The disappearance/kidnapping angle has been done a thousand times in movies and on television. Prisoners is a recent example of just how intense and terrifying this concept can be when executed properly. Gone Girl takes a bit of a different angle, which is what makes the story so great.

As Entertainment Weekly's Chris Nashawaty put it, "the movie asks: How much did Nick know about his wife? But what it's really asking the audience is: How much do any of us know about our partners?" Tasty food for thought and discussion once the mystery unfolds before us.

Affleck is a guy that people love to hate, but his turn as Nick may be the most nuanced performance of his career. If trusted to other hands, this character might've come off too smarmy, but Affleck plays it with a cool, collected, everyman charm that makes his Nick believable.

Concerns have been raised in the past about the relatively untested Pike, but her turn as Amy catapults her straight into both the A-list and early Oscar discussions. Much of the tension comes from these two leads teetering on the brink of insanity, like two volcanoes about to erupt on each other, and Pike and Affleck play it so perfectly, so restrained, that it's difficult to picture anyone else succeeding so wonderfully in these parts.

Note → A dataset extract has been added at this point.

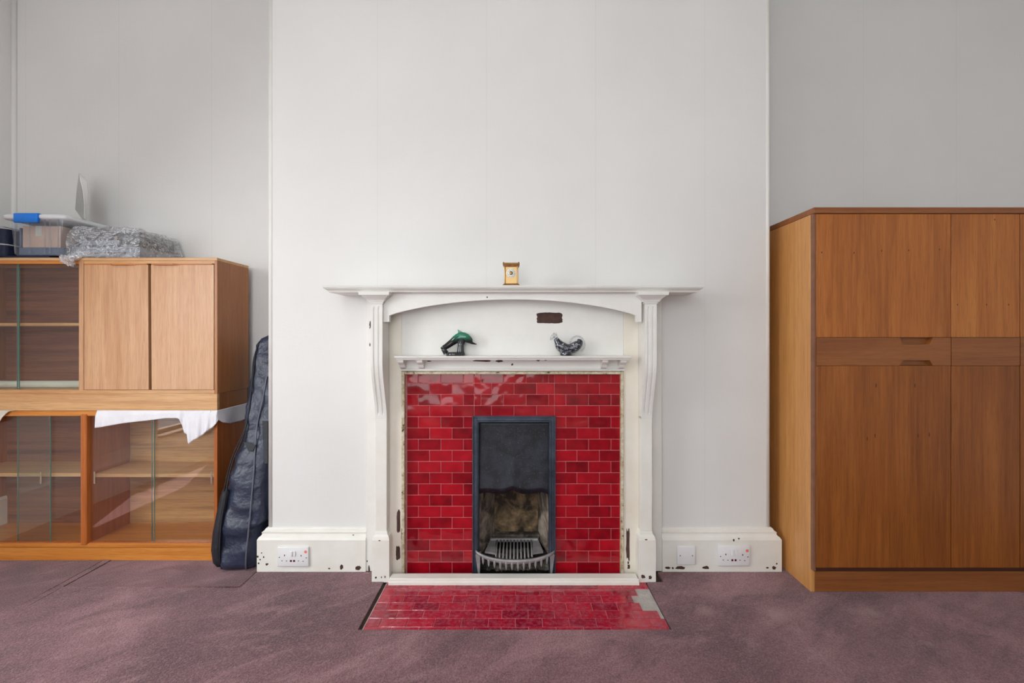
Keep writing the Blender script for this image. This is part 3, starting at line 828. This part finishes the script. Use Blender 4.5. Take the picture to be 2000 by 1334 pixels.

Fincher orchestrates the action beautifully. This is the guy who made a movie about Facebook feel more gripping than a dozen summer superhero blockbusters. He adds to his ever-growing list of masterpieces by bringing to life a labyrinthine noir that Hitchcock would've been proud of.

Though the ending may not sit well with everyone (it was my only major gripe about the book), fans of Flynn's novel should be thoroughly pleased. More casual moviegoers will enjoy a dark, heady mystery with terrific performances and deft direction. Likely the most well-rounded, well-crafted studio thriller of the year.